Rob Pope: Texts and Contexts

(Rob Pope is defining texts as literature here, but it should be extended to conceive of a text as being a meaningful "place," a "visual" work, an "evocative object" or "multimodal" interaction.)

It is becoming increasingly common to see texts continuously with their contexts, and to grasp literature in history, not just above or to one side of it. Conversely, it is becoming increasing uncommon to see literature as only ‘the words on the page’, the ‘text in itself’. However, con-text (literally ‘with-text’) has to be conceived in flexible and plural ways. For contexts include not only the writer’s personal circumstances and the historical events and current worldviews that helped shape and inform the initial moment of composition, but also all the subsequent moments and modes of re-production and reception. Crucially, and for each of us with great immediacy, this includes the moments in which we read and study the text now – in our own times and to some extent on our own terms.
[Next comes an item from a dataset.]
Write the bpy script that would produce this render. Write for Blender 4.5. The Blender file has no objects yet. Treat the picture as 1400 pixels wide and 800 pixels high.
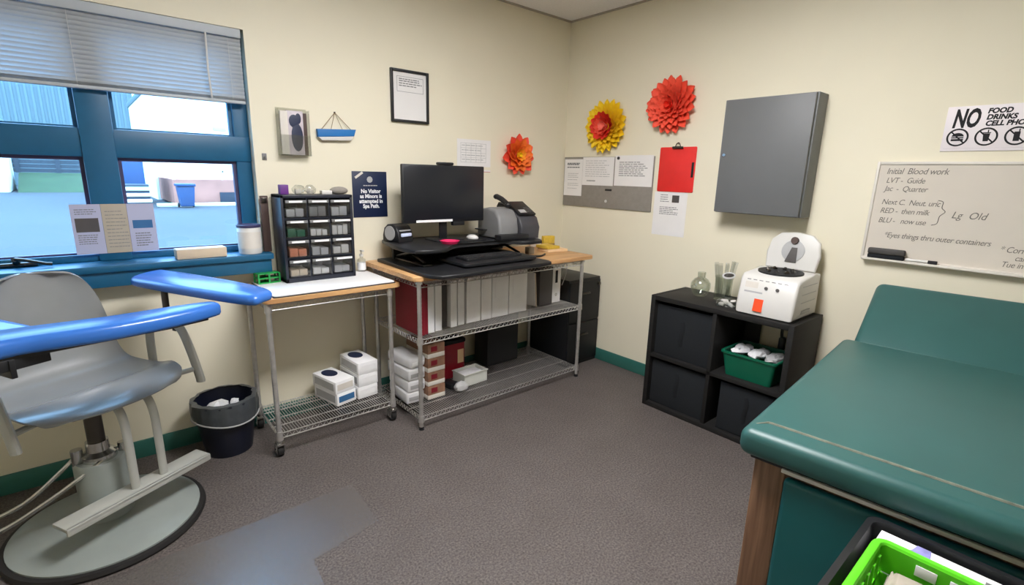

Moreover, con-texts (‘with texts’) include all the other texts around – also ‘then’ and ‘now’ –from the sources and influences drawn upon, through the genres in which the text is placed, to any other text with which it subsequently becomes accidently associated or deliberately linked. Context is thus continuous with intertextuality.

All this leaves us with the problems as well as the possibilities. Where does ‘text’ stop (or start) and ‘context’ begin (or end)? And, ‘intertextually’ speaking, how do we handle the fact that one text leads to another and another and another …? Meanwhile, if literature is in and among history and a part of it, how can we also see literature as in some sense apart from history and alongside or even beyond it? For clearly there are important distinctions as well as connections to be made between words and the (rest of the) world, between all that is text and all that is not. So we need to grasp both, simultaneously or by turns – that is, if we are to have a relatively determinate object of study together with a relatively dynamic sense of the subject of study. (6)

Pope, Rob. The English Studies Book: An Introduction to Language, Literature and Culture. 2nd ed. NY: Routledge, 2002.